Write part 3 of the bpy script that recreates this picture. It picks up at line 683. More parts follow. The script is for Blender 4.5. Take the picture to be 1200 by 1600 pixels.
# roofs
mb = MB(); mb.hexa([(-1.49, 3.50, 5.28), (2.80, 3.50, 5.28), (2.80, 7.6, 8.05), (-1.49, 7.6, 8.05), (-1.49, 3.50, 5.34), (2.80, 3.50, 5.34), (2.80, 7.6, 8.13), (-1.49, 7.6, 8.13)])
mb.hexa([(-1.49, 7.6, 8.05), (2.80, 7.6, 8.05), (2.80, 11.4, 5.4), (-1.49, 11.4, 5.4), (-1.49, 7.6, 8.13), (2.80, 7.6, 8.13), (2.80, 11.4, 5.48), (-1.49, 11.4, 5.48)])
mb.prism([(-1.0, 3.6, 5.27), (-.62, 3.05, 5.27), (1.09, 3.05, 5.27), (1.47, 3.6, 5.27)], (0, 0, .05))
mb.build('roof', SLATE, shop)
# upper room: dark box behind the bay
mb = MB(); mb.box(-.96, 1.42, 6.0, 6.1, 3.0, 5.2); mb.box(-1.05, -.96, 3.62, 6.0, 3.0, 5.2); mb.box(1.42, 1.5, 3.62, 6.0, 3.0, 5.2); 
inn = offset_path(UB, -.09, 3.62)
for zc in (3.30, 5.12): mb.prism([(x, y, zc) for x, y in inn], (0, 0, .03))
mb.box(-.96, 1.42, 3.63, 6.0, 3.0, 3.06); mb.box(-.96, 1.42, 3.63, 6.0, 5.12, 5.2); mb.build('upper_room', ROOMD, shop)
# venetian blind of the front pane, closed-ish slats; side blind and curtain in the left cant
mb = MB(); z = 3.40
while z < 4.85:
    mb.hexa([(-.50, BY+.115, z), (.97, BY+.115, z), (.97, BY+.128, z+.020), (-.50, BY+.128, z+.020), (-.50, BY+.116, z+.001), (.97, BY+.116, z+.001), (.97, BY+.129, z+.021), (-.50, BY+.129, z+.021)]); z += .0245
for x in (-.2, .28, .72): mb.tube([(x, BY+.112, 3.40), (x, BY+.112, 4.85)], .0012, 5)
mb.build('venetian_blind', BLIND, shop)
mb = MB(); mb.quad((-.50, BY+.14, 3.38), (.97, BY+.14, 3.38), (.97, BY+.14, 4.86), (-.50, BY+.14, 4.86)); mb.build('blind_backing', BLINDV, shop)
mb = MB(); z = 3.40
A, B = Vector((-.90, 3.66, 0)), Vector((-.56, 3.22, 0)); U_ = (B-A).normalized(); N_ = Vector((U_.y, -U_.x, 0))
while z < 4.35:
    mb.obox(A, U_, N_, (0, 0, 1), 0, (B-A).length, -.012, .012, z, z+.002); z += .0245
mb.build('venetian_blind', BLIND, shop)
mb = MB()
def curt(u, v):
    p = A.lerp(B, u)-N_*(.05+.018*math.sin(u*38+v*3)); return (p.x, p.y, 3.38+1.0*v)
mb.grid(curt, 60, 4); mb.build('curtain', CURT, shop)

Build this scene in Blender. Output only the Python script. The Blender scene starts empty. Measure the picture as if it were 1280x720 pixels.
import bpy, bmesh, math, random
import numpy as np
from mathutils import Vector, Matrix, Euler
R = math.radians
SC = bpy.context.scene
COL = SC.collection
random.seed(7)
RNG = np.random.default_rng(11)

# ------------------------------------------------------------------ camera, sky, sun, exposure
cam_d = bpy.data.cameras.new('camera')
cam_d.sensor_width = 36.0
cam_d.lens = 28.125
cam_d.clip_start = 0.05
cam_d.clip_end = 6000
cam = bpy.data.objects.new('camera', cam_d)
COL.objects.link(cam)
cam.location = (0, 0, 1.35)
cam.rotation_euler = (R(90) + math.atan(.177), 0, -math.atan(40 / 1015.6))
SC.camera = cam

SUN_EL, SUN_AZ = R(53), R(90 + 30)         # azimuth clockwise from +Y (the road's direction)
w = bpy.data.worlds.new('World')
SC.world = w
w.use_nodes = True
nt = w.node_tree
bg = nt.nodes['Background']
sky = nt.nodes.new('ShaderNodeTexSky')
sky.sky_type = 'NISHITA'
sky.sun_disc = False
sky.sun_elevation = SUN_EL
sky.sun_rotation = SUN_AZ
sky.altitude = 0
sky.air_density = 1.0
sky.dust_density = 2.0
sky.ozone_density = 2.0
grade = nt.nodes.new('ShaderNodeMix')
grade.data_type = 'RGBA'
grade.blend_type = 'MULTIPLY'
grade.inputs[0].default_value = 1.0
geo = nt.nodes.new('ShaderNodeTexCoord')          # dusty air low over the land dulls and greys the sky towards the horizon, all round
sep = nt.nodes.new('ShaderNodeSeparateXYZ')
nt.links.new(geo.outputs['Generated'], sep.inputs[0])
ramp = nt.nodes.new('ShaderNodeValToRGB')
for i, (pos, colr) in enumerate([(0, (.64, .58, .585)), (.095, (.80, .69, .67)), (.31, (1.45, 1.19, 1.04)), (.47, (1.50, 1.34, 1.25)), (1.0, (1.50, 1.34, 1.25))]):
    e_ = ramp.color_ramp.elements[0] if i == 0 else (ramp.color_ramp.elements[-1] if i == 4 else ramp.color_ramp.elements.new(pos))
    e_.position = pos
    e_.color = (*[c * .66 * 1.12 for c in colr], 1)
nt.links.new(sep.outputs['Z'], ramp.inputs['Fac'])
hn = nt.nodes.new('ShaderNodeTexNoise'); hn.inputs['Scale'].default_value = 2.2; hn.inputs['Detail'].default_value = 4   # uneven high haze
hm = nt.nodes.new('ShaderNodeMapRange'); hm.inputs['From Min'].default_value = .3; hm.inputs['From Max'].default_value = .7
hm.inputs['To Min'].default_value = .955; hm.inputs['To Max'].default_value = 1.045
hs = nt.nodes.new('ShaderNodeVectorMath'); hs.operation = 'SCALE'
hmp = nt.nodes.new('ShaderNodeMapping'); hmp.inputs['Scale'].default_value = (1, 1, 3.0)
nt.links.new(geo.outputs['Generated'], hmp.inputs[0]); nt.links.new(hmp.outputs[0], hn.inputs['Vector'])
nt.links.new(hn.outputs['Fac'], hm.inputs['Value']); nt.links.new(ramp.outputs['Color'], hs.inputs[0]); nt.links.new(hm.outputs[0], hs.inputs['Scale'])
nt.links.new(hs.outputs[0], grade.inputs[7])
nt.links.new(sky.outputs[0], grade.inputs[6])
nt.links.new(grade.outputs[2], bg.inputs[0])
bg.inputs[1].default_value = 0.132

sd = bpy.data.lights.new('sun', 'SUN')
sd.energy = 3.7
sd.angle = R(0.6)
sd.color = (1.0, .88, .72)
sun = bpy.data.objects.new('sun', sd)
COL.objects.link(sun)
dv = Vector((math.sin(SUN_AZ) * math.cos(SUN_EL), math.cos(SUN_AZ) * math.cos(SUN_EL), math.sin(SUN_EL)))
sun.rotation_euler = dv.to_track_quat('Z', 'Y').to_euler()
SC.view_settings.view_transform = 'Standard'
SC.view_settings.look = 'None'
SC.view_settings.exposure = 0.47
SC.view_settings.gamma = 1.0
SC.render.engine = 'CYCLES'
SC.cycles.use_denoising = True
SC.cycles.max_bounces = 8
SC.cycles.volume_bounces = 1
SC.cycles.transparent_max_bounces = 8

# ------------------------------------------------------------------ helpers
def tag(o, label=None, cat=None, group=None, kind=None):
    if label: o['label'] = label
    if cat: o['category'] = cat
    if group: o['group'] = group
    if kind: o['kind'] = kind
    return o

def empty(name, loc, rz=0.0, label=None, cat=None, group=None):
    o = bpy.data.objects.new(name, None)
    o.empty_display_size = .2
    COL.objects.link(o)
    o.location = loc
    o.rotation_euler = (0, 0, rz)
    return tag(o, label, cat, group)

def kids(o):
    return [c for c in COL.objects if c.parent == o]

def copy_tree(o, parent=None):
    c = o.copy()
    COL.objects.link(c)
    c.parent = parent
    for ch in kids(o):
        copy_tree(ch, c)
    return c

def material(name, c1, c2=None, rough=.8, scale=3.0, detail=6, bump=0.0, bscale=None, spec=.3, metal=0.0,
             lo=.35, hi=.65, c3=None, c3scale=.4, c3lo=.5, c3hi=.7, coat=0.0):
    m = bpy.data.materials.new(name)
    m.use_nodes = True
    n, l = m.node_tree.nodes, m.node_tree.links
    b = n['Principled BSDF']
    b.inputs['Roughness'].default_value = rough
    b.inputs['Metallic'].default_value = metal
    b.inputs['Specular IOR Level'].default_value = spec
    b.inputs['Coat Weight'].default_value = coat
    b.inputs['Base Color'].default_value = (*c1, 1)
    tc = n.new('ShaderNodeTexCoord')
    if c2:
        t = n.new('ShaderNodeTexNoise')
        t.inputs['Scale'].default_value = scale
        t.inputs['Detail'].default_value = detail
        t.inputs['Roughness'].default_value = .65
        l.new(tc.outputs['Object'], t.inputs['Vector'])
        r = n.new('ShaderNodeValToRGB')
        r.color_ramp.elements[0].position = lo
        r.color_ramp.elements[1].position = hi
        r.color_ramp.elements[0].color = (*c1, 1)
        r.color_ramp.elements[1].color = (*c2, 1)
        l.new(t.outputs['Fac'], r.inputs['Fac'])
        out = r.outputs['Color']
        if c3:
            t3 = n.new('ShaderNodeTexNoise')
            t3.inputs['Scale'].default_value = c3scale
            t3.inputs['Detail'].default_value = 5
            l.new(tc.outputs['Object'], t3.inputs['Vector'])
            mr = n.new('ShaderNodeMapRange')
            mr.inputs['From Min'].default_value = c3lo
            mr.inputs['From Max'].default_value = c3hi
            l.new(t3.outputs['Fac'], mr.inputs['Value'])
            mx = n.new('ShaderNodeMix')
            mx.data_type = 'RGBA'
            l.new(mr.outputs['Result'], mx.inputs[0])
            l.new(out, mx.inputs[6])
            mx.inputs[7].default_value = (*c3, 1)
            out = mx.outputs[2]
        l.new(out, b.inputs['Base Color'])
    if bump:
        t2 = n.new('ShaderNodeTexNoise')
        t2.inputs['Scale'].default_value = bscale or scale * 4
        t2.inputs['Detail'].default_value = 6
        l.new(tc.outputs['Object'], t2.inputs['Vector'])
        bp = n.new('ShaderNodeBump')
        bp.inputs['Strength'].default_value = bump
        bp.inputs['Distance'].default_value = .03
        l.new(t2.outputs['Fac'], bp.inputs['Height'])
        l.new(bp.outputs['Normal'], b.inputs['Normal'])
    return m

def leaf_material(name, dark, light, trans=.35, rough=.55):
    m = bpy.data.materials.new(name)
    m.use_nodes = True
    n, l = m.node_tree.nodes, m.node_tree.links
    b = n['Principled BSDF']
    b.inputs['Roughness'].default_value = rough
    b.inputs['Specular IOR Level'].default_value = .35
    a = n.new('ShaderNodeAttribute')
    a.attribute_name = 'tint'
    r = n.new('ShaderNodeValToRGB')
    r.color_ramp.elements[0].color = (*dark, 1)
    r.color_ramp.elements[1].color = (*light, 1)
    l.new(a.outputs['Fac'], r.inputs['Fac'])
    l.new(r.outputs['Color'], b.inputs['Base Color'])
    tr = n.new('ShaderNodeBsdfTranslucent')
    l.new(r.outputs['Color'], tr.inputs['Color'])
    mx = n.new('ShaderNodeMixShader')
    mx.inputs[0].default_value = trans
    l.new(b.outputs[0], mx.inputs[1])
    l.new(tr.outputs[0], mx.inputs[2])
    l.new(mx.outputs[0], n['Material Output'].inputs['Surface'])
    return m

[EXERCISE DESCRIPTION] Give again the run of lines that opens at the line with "inn = offset_path(UB, -.09, 3.62)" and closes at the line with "RNG = np.random.default_rng(11)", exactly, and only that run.

[ANSWER FOR THE TASK]
inn = offset_path(UB, -.09, 3.62)
for zc in (3.30, 5.12): mb.prism([(x, y, zc) for x, y in inn], (0, 0, .03))
mb.box(-.96, 1.42, 3.63, 6.0, 3.0, 3.06); mb.box(-.96, 1.42, 3.63, 6.0, 5.12, 5.2); mb.build('upper_room', ROOMD, shop)
# venetian blind of the front pane, closed-ish slats; side blind and curtain in the left cant
mb = MB(); z = 3.40
while z < 4.85:
    mb.hexa([(-.50, BY+.115, z), (.97, BY+.115, z), (.97, BY+.128, z+.020), (-.50, BY+.128, z+.020), (-.50, BY+.116, z+.001), (.97, BY+.116, z+.001), (.97, BY+.129, z+.021), (-.50, BY+.129, z+.021)]); z += .0245
for x in (-.2, .28, .72): mb.tube([(x, BY+.112, 3.40), (x, BY+.112, 4.85)], .0012, 5)
mb.build('venetian_blind', BLIND, shop)
mb = MB(); mb.quad((-.50, BY+.14, 3.38), (.97, BY+.14, 3.38), (.97, BY+.14, 4.86), (-.50, BY+.14, 4.86)); mb.build('blind_backing', BLINDV, shop)
mb = MB(); z = 3.40
A, B = Vector((-.90, 3.66, 0)), Vector((-.56, 3.22, 0)); U_ = (B-A).normalized(); N_ = Vector((U_.y, -U_.x, 0))
while z < 4.35:
    mb.obox(A, U_, N_, (0, 0, 1), 0, (B-A).length, -.012, .012, z, z+.002); z += .0245
mb.build('venetian_blind', BLIND, shop)
mb = MB()
def curt(u, v):
    p = A.lerp(B, u)-N_*(.05+.018*math.sin(u*38+v*3)); return (p.x, p.y, 3.38+1.0*v)
mb.grid(curt, 60, 4); mb.build('curtain', CURT, shop)

Build this scene in Blender. Output only the Python script. The Blender scene starts empty. Measure the picture as if it were 1280x720 pixels.
import bpy, bmesh, math, random
import numpy as np
from mathutils import Vector, Matrix, Euler
R = math.radians
SC = bpy.context.scene
COL = SC.collection
random.seed(7)
RNG = np.random.default_rng(11)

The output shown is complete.